Last year we said Waitroom would inevitably pivot from the initial influencer play into an enterprise play that competes with the Zooms of the world.

This is what we wrote a year ago.

“We imagine if Waitroom ultimately succeeds it will be more as an everyday alternative to Zoom than as a platform for meetings with business celebrities. The steak will eventually have to take over from the sizzle.”

And this week’s relaunch is pretty consistent with this view that we expressed when we first introduced Localogy Insider readers to Waitroom.

We had a chat last week with Vinny, who walked us through the decision to relaunch Waitroom. And how Waitroom 2.0 differs from the initial version.

Twitter Spaces Meets Zoom

Lingham describes the new version of Waitroom as “Twitter spaces meet Zoom.” Waitroom’s key pivot is from focusing on business influencers to making company meetings better and more productive.

The company describes this pivot as “user-driven”. In other words, as they rolled out Waitroom 1.0, the Waitroom discovered the use case was stronger in the business world than the original vision assumed. The original vision emanated very closely from Vinny’s personal experiences with demands on his time as an entrepreneur and business influencer.

Notably, the default 30-minute meeting time appears to be a focal point of what is widely considered wrong with online meetings. Howard Lerman has honed in on this glaring inefficiency as he has made the case for his Roam “Cloud HQ” startup. Lerman says one big benefit of the Roam platform is that it reduces the average meeting length to 8:34.

Waitroom seeks to improve online meetings with the addition of new features designed to cut out the things that make meetings awful (e.g. cross-talk). And use AI tools (hence the comparison to Shim’s Read AI) to optimize the valuable things that meetings produce. Waitroom will do this by producing AI transcripts that can be mined for accountability, follow-ups, action items, etc.
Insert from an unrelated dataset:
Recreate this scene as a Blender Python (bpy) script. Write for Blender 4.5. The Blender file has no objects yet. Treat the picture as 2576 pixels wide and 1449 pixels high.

When we spoke to Vinny last week, he said that Waitroom’s key target market now is what he described as “smallish companies with a couple of hundred employees.” Though he did say that much smaller companies that conduct a lot of online meetings are good targets as well.

Underlying Waitroom’s vision for online meetings is the firm belief that “AI is going to disrupt the video conferencing world.” Every day that passes seems to make this statement at least feel truer, if not inevitable.

Crypto Angle

Given Lingham’s association with blockchain and crypto, it’s no surprise that there is a blockchain angle to Waitroom. Vinny told us last week that one of Waitroom’s investors is Protocol Labs, best known for the Filecoin decentralized data storage protocol and cryptocurrency.

This will be key to one of Waitroom V2’s key differentiators — lower data storage costs than competitors offer.

Lingham told us that Waitroom will use this protocol “to store vast amounts of recordings that companies produce at very low costs.”

When Waitroom launched last year we reported that the company had raised a $3 million initial round. Vinny told us last week that the company had just raised a “little bit of extra cash.” He said the company would probably go out for more funding later this year.

A Conversation with Vinny

Below are a few brief highlights from our conversation last week with Vinny Lingham about the relaunch of Waitroom and the broken culture of online meetings.

Q: How would you quickly describe the new Waitroom?

A: It’s like Twitter Spaces meet Zoom. The thing that makes Twitter Spaces and Clubhouse so powerful is that people don’t want to be on camera, but they want to contribute to the conversation. And then you’ve got people who want to be on camera. And so we have the best of both worlds.

Q: How are you trying to change meetings and what is the role of AI?

A: We are trying to change meeting culture, that’s what we’re trying to do. So that everyone gets to say what they need to say and move on. You capture it all into an AI system that has all this information and valuable output. The meeting should be the input. And the output is all these action items, tasks, follow-ups, reminders, all these things. So it’s no longer just static meetings. It’s intelligent meetings.

Q: Will your product enable a culture of fewer meetings?

I would say more engagement and less time. Because what I think will happen is, if people start seeing how powerful this product is, they will go from having one hour-long meeting to maybe four 10-minute meetings. So they’re going to save time. The number of meetings may go up, but your engagement time is shorter per meeting.